Question

What are the properties of ratio level data and what can we do with it that we cannot do with other levels of measurement?

Answer 1

All arithmetic operations are possible on a ratio variable. An example of a ratio variable would be weight (e.g., in pounds). We can accurately say that 20 pounds is twice as heavy as 10 pounds. Additionally, ratio variables have a meaningful zero-point (e.g., exactly 0 pounds means the object has no weight). Other examples of ratio variables include gross sales of a company, the expenditure of a company, the income of a company, etc.

A ratio variable can be used as a dependent variable for most parametric statistical tests such as t-tests, F-tests, correlation, and regression.

Ratio scale has most of the characteristics of the other three variable measurement scale i.e nominal, ordinal and interval. Nominal variables are used to “name,” or label a series of values. Ordinal scales provide a sufficiently good amount of information about the order of choices, such as one would be able to understand from using a customer satisfaction survey. Interval scales give us the order of values and also about the ability to quantify the difference between each one. Ratio scale helps to understand the ultimate-order, interval, values, and the true zero characteristic is an essential factor in calculating ratios.  
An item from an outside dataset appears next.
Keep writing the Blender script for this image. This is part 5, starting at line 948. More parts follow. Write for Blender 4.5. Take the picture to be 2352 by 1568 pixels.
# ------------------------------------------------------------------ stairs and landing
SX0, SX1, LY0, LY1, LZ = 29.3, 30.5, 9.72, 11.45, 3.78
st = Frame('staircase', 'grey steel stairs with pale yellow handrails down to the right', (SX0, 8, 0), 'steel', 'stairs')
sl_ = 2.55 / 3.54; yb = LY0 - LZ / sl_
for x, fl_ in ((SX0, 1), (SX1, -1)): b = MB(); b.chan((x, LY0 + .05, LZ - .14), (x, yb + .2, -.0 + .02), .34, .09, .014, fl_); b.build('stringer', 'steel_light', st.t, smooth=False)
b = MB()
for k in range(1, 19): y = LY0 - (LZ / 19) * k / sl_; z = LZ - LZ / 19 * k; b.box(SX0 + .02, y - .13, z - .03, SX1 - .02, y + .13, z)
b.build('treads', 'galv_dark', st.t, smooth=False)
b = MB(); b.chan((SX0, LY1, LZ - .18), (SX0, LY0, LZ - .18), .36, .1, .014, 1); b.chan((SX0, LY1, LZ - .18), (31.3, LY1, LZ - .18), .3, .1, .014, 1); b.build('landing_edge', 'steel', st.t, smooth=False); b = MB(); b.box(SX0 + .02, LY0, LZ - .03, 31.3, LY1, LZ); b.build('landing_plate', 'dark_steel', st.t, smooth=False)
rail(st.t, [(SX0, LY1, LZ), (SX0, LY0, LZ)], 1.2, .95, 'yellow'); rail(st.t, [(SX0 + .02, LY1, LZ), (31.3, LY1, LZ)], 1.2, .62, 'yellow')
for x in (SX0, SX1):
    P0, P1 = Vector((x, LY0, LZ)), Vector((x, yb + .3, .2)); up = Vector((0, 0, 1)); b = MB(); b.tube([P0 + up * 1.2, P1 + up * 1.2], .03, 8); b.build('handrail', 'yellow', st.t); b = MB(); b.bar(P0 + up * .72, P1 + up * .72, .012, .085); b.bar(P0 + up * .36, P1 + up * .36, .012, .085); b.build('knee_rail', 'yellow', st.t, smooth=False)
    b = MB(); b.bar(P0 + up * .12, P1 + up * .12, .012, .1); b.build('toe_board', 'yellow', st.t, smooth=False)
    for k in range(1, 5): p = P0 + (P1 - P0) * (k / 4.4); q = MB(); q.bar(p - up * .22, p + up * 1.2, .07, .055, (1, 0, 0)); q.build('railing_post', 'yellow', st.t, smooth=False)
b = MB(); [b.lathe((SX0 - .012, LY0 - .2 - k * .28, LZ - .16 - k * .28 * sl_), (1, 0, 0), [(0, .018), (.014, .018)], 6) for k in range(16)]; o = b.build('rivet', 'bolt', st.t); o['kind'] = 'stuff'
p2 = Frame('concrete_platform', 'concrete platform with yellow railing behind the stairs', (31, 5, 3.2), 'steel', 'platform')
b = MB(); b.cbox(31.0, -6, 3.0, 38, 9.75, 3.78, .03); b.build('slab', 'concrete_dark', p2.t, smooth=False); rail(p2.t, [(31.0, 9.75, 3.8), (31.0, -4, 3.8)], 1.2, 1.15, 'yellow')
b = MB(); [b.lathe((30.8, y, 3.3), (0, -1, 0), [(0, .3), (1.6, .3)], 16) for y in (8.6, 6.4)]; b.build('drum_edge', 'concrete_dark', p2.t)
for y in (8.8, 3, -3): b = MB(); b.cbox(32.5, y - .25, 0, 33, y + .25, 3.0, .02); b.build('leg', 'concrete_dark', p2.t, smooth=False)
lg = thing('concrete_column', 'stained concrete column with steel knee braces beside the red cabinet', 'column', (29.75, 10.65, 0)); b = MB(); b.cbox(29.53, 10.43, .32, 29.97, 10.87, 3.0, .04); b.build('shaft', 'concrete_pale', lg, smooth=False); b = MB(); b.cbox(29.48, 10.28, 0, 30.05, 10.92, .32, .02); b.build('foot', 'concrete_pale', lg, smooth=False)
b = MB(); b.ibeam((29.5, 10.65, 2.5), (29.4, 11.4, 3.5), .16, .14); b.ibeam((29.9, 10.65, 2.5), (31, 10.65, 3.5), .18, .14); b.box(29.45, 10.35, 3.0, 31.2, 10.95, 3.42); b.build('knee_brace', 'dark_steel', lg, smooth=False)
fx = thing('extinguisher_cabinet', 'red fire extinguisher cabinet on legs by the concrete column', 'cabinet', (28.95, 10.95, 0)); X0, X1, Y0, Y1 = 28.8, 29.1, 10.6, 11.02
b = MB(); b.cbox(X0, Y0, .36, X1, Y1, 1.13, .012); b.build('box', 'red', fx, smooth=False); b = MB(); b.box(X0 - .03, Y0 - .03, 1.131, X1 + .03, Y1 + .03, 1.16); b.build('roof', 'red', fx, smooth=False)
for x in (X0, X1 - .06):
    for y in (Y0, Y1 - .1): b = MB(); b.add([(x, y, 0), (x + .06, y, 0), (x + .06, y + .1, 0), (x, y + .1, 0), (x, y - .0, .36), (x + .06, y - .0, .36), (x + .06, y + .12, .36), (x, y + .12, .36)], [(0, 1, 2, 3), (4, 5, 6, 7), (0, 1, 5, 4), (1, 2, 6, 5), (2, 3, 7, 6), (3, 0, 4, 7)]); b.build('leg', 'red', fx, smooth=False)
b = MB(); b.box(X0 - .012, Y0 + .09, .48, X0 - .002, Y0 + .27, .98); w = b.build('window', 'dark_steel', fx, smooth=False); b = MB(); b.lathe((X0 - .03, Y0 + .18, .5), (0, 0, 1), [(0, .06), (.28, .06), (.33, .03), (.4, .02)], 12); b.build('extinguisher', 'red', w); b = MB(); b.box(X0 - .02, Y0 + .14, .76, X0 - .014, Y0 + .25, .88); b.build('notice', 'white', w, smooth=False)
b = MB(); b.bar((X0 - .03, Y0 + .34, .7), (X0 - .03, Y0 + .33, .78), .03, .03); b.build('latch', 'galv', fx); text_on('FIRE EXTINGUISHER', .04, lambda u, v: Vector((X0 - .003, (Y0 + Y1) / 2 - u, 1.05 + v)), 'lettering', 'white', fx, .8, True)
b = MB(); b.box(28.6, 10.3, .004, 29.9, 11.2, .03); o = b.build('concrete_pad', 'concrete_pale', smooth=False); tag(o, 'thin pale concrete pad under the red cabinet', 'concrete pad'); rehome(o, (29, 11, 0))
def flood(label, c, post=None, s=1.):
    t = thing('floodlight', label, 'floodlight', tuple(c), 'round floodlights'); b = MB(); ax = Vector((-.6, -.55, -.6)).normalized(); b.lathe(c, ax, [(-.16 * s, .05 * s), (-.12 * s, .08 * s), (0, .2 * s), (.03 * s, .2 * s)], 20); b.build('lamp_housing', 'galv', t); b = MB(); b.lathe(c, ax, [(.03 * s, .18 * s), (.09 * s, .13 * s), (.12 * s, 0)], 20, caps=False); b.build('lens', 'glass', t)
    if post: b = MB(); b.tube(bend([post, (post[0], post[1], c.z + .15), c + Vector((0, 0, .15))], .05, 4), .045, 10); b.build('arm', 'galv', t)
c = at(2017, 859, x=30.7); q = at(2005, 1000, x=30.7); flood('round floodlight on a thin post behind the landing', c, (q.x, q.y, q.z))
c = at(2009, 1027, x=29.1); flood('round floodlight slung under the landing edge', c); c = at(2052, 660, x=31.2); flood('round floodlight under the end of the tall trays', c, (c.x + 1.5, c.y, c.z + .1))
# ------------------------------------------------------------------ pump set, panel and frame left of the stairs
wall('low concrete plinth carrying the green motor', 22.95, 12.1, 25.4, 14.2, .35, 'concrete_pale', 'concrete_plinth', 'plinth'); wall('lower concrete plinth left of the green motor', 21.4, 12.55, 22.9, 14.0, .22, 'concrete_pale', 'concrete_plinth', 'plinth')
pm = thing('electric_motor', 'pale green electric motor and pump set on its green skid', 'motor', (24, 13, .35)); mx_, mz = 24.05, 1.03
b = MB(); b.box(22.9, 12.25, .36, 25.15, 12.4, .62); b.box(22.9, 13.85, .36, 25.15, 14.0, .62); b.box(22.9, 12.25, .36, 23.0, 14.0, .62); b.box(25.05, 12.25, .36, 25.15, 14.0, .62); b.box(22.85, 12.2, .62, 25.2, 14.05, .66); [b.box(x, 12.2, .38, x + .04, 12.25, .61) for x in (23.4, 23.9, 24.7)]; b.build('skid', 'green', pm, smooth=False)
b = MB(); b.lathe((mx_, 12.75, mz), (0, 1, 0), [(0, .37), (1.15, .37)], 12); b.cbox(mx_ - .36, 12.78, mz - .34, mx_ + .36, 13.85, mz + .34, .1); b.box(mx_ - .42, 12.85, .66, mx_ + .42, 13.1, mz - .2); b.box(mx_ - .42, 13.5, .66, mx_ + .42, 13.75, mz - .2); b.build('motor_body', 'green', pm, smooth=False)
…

A ratio scale is the most informative scale as it tends to tell about the order and number of the object between the values of the scale. The most common examples of ratio scale are height, money, age, weight etc. With respect to market research, the common examples that are observed are sales, price, number of customers, market share etc.

Properties of Ratio level data:

1.Ratio scale, as mentioned earlier has an absolute zero characteristic. It has orders and equally distanced value between units. The zero point characteristic makes it relevant or meaningful to say, “one object has twice the length of the other” or “is twice as long.”

2. Ratio scale doesn’t have a negative number, unlike interval scale because of the absolute zero or zero point characteristic. To measure any object on a ratio scale, researchers must first see if the object meets all the criteria for interval scale plus has an absolute zero characteristic.

3. Ratio scale provides unique possibilities for statistical analysis. In ratio scale, variables can be systematically added, subtracted, multiplied and divided (ratio). All statistical analysis including mean, mode, the median can be calculated using ratio scale. Also, chi-square can be calculated on ratio scale variable.

4. Ratio scale has ratio scale units which have several unique and useful properties. One of them is they allow unit conversion. Take an example of calculation of energy flow. Several units of energy occur like Joules, gram-calories, kilogram-calories, British thermal units. Still more units of energy per unit time (power) exist kilocalories per day, liters of oxygen per hour, ergs, and Watts.